In a second question, Missouri voters were asked, "Do you think you will probably vote for the Democratic nominee for President in 2016, the Republican nominee, or some other party's nominee?" In this January 2015 poll, 37% said the Democratic nominee, 48% said the Republican nominee, and 15% said some other party's nominee.  In the cross-tabs on this question about the 2016 presidential election in Missouri (asked January 26-27, 2015),

  • 85% of Democrats said they would probably vote for the Democratic nominee, 9% for the Republican nominee, and 6% for another party's nominee.
  • 1% of Republicans said they would probably vote for the Democratic nominee, 92% for the Republican nominee, and 7% for another party's nominee.
  • 27% of independent/others said they would probably vote for the Democratic nominee, 37% for the Republican nominee, and 36% for another party's nominee.

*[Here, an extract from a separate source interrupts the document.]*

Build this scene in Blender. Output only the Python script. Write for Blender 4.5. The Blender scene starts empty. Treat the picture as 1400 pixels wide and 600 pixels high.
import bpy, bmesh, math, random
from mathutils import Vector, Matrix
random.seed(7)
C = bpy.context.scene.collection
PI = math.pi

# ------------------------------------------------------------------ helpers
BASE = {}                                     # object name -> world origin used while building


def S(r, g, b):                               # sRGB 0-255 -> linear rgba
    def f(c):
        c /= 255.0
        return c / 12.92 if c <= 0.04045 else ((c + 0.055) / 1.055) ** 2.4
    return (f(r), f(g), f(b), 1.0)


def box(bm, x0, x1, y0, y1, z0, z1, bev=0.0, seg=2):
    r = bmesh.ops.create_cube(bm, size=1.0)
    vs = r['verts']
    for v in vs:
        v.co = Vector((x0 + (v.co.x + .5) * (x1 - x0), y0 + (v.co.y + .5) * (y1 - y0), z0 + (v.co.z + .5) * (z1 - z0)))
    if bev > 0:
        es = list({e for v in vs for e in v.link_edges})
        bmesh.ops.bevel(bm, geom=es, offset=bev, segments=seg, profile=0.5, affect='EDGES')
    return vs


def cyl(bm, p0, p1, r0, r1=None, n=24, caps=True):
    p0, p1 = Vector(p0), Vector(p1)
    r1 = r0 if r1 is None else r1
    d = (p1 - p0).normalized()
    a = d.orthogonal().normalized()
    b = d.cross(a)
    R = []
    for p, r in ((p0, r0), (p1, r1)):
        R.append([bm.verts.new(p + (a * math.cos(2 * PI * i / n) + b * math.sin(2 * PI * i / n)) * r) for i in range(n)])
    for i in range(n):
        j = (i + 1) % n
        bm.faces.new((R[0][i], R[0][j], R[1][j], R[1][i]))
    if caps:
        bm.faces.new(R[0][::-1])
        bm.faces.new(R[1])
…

By gender, 38% of women said they would probably vote for the Democratic nominee for President in 2016, 47% for the Republican nominee, and 15% for another party's nominee. 36% of men said they would probably vote for the Democratic nominee, 48% for the Republican nominee, and 16% for another party's nominee.  By race, 31% of whites said they would probably vote for the Democratic nominee for President in 2016, 54% for the Republican nominee, and 15% for another party's nominee. 85% of African-Americans said they would probably vote for the Democratic nominee, 9% for the Republican nominee, and 6% for another party's nominee. Among others (representing 6% of all respondents), 29% of said they would probably vote for the Democratic nominee, 30% for the Republican nominee, and 42% for another party's nominee.  The survey was conducted by Public Policy Polling, and has a margin of error of plus or minus 3 1/2%. Report with cross-tabs

In February 2012, the National Popular Vote bill (HB 1719) was introduced in the Missouri House of Representatives by a bipartisan group including House Speaker Steve Tilley (R), Minority Leader Mike Talboy (D), House Elections Chair Tony Dugger (R), as well as Representatives Pat Conway (D), Stephen Webber (D), Clem Smith (D), Dave Hinson (R), and Sue Entlicher (R). 

In April 2011, the National Popular Vote bill (HB 974) was introduced in the Missouri House of Representatives by a bipartisan group of five Republican and five Democrats, including House Speaker Steve Tilley (R), Minority Leader Mike Talboy (D), Assistant Minority Floor Leader Tishaura Jones (D), Minority Caucus Secretary Sarah Lampe (D) and House Elections Chair Tony Dugger (R) as well as Representatives Pat Conway (D), Dave Hinson (R), Lincoln Hough (R), Todd L. Richardson (R), and Stephen Webber (D).

In January 2009, the National Popular Vote bill was introduced into the Missouri House of Representatives by Representatives Jeff Roorda, Ron Casey, John P. Burnett, Joseph Fallert, Jr., J.C. Kuessner, Bert Atkins, and Ed Schieffer (HB 452). 

On January 23, 2007, Missouri Representatives Jeff Roorda, Sam Page, Belinda Harris, Edward Wildberger, Ron Casey, and Jason R. Holsman introduced the National Popular Vote bill (HB 289) (Status of HB 289) in the House of Representatives for the 2007 legislative session.

In 2006, the National Popular Vote bill (HB 2090) was sponsored by Representative Robert Thane Johnson (R) and Representative Jeff Roorda (D).

On April 25, 2006, the Missouri House Elections Committee held an informational hearing on National Popular Vote's bill and heard testimony from former Congressman John Anderson (R–Illinois and Independent presidential candidate), John Buchanan (the first Republican to represent Birmingham, Alabama in Congress), and National Popular Vote President Barry Fadem.

National Popular Vote has the support of 66% of Missouri voters in an August-September 2005 poll and the support of 70% of Missouri voters in an October 2005 poll.